The players don’t sound happy: There’s one group that could put a stop to the A’s move to Sacramento, and that’s the Major League Baseball Players’ Association. The MLBPA must sign off on a temporary home and putting big leaguers into a minor league ballpark with minor league facilities isn’t exactly a sweet deal for them.

The MLBPA is currently reviewing the situation and will need to make recommendations based on which parts of Sutter Health Park are in need of upgrades.

A’s first baseman Ryan Noda shared a laundry list of concerns, noting that the field needs “a lot of money put into it in order for it to be a big league place.”

The A’s aren’t known for putting money into anything, so even if the MLBPA does sign off on the move, don’t be surprised if big leaguers spend much of 2025 complaining about their minor league experience.

What about attendance? Sutter Health Park, a 25-year-old stadium, claims it can hold 14,000 with one of the largest minor league seating capacities out there, though about a quarter of the people will be standing or sitting on the grassy areas in the outfield.

The A’s averaged fewer than 7,000 on their first homestand of the season, and that included an Opening Day game and a series against a popular team in the Boston Red Sox.

After spending the last two years picking fights with their fanbase in Oakland while paying their players less money while winning fewer games than any other MLB team, the A’s might draw more fans to the park in Sacramento.

What did A’s owner John Fisher have to say about the move? That he’s looking forward to watching Yankees slugger Aaron Judge hitting home runs against his team, among other comments he made without taking any questions on Thursday.

What will the new team be called? The A’s will keep their name, but will no longer use a city. All of their jerseys will say “Athletics.”

What will happen to the broadcasts? NBC Sports California will continue to broadcast A’s games, though it’s uncertain which broadcasters will stick with the team when they move to Sacramento. Color analyst Dallas Braden shared some thoughts on social media on Friday, noting that he wasn’t sure if he’d stick with the team after this season while calling Thursday “one of the toughest days of my life.”

The A’s will renegotiate their deal with NBC Sports and expect to lose some of the $67 million in annual broadcasting fees, which, according to former Miami Marlins president David Samson, could infuriate other MLB owners who must continue funding the A’s through revenue sharing avenues.
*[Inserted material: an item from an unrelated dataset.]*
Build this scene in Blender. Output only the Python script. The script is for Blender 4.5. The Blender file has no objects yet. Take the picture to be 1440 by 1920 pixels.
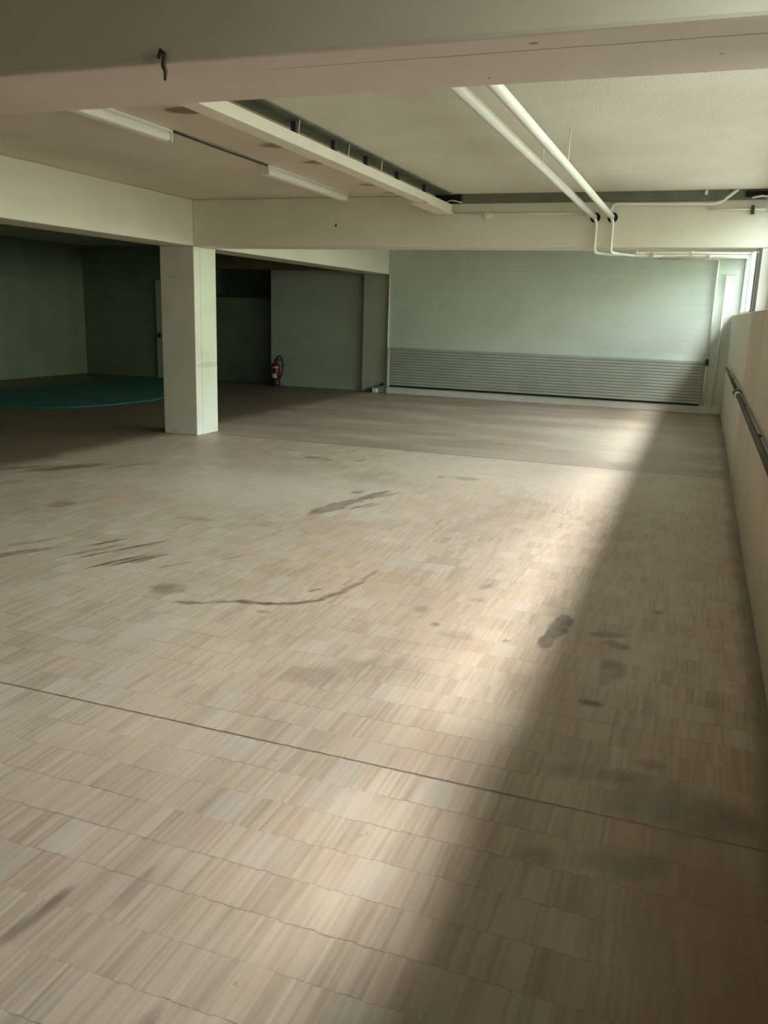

Is expansion in Oakland still possible? It’s possible, though currently unlikely, largely because there has yet to be a local ownership group to speak up. Meanwhile, ownership groups in Nashville, Charlotte, Salt Lake City, Portland and now Sacramento have vocalized their support, while Nashville has already secured land for a ballpark and is seen as the most likely city to get an expansion team.

How did Sacramento become a possibility? Kings owner Vivek Ranadivé told reporters in Sacramento on Thursday that he’s been in touch with MLB commissioner Rob Manfred, who assured him MLB “will be creating a new team, they want it to be on the West Coast and they’d love for it to be in California.”

Sacramento is the 20th-ranked media market in the country while the Bay Area ranks 10th and Las Vegas ranks 40th.